A lovely birch tar and oud fragrance - expensive but worth it
Matiere Premiere, or “raw material” in French, uses very high-quality ingredients whose geographical origins are indicated on their website. This brand was established by the perfumer Aurélien Guichard to build perfumes “around one central natural ingredient, used in its highest dosage”. The names of the perfumes indicate the main accord that anchors each perfume. Aurélien Guichard is the nose behind all the perfumes from this brand. This review is based on a full bottle purchased after testing only in boutiques a few times, something which I rarely do.
The main notes listed for Falcon Leather Extrait de Parfum are birch tar, benzoin, labdanum, saffron and oud. I have listed them here in the order of decreasing intensity, as perceived by my nose. Except for the oud, every other ingredient exists in the EDP version. All notes are presented simultaneously in the opening, with very little progression on the skin. There is a minor subsidence of birch tar after 6-8 hours, which makes the sweet benzoin more prominent. This is a very beautiful perfume that manifests exactly what you may visualize from the notes. But there are some nuances that make Falcon Leather Extrait especially exciting. The resins – especially benzoin – makes this a sweeter fragrance than the typical leather scent. The leather accord is really a wood tar essence, so it is smoother and softer too. As my nose for ingredients improves through exposure, I am increasingly hesitant to use the adjective ‘leather’ for birch tar fragrances. I would rather call them birch tar fragrances, because I can differentiate the birch tar note from the strong pungent animalic leather in Naomi Goodsir Corpus Equus, or the more industrial leather in Dior Fahrenheit and Guerlain Cuir Intense. The oud is very meek in this perfume, but it adds a lot of color and richness to the woody notes in the extrait when compared to the EDP.

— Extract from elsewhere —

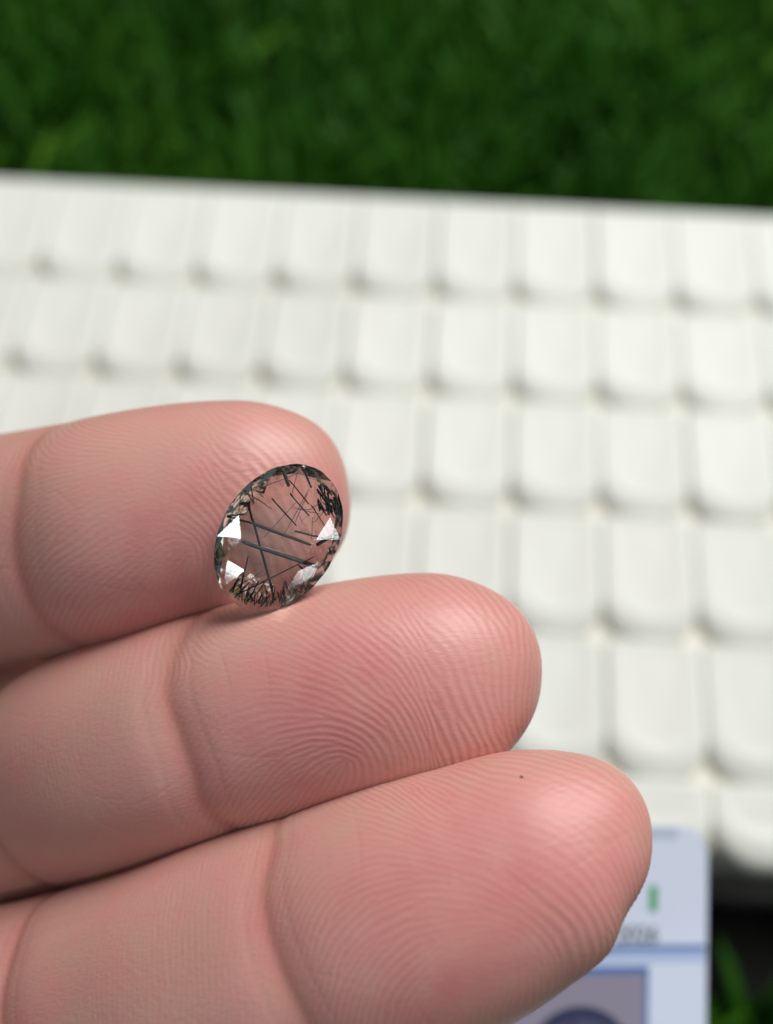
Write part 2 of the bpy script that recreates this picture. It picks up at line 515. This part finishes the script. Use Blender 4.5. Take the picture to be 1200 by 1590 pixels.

Falcon Leather extrait lasts 6-8 hours on my skin. The sillage is very good, as befitting a resinous woody fragrance. I can’t see it working well in a party setting as all its subtlety would be lost among other ambient smells. This is an expensive perfume designed for a library or a board room.
Now we get to the thorny question of value. I hesitate to give a universal recommendation for this perfume because it costs $420 for 100 ml through official channels. Though you can get it cheaper at the discounters, it remains an expensive perfume. However, I will encourage everyone to test at least a sample to verify if it is worth the money for them. There are many similar (not identical) perfumes that cost a tiny fraction of this price. For me, it is an unparalleled beauty, perhaps even a historically great perfume. As the old Gershwin song goes, “nice work if you can it”.